À l’issu de la conférence, une déclaration politique a été adoptée définissant 10 principes élémentaires pour promouvoir la paix et la coopération dans le monde :

1. Le respect des droits de l’Homme fondamentaux et des objectifs et principes de la Charte des Nations-unies.
2. Le respect de la souveraineté et de l’intégrité territoriale de tous les États.
3. La reconnaissance de l’égalité de toutes les races, l’égalité de tous les États, grands ou petits.
4. La non-intervention ou non-ingérence dans les affaires intérieures des autres pays.
5. Le respect du droit de chaque nation à se défendre par elle-même ou collectivement, conformément à la Charte des Nations-unies.

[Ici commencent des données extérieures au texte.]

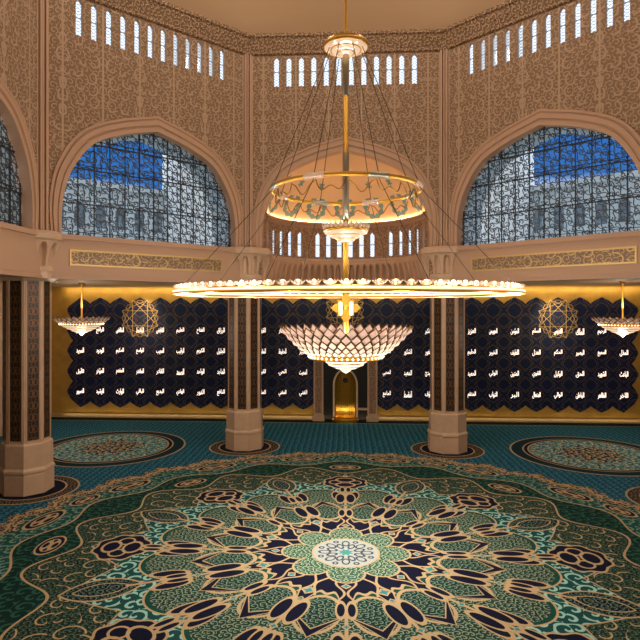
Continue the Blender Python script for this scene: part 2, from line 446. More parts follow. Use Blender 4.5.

6. S’abstenir d’utiliser des arrangements de défense collective pour servir les intérêts particuliers d’une grande puissance, l’abstention par tous les pays d’exercer des pressions sur d’autres pays.
7. S’abstenir de tout acte ou toute menace d’agression, ou tout usage de la force contre l’intégrité territoriale ou l’indépendance politique de tous les pays.
8. Le règlement de tous les conflits internationaux par les moyens pacifiques, tels que la négociation, la conciliation, l’arbitrage ou le règlement judiciaire ainsi que d’autres moyens pacifiques choisis par les parties intéressées, en conformité avec la Charte des Nations-unies.
9. La promotion des intérêts et de la coopération mutuelle.
10. Le respect de la justice et des obligations internationales.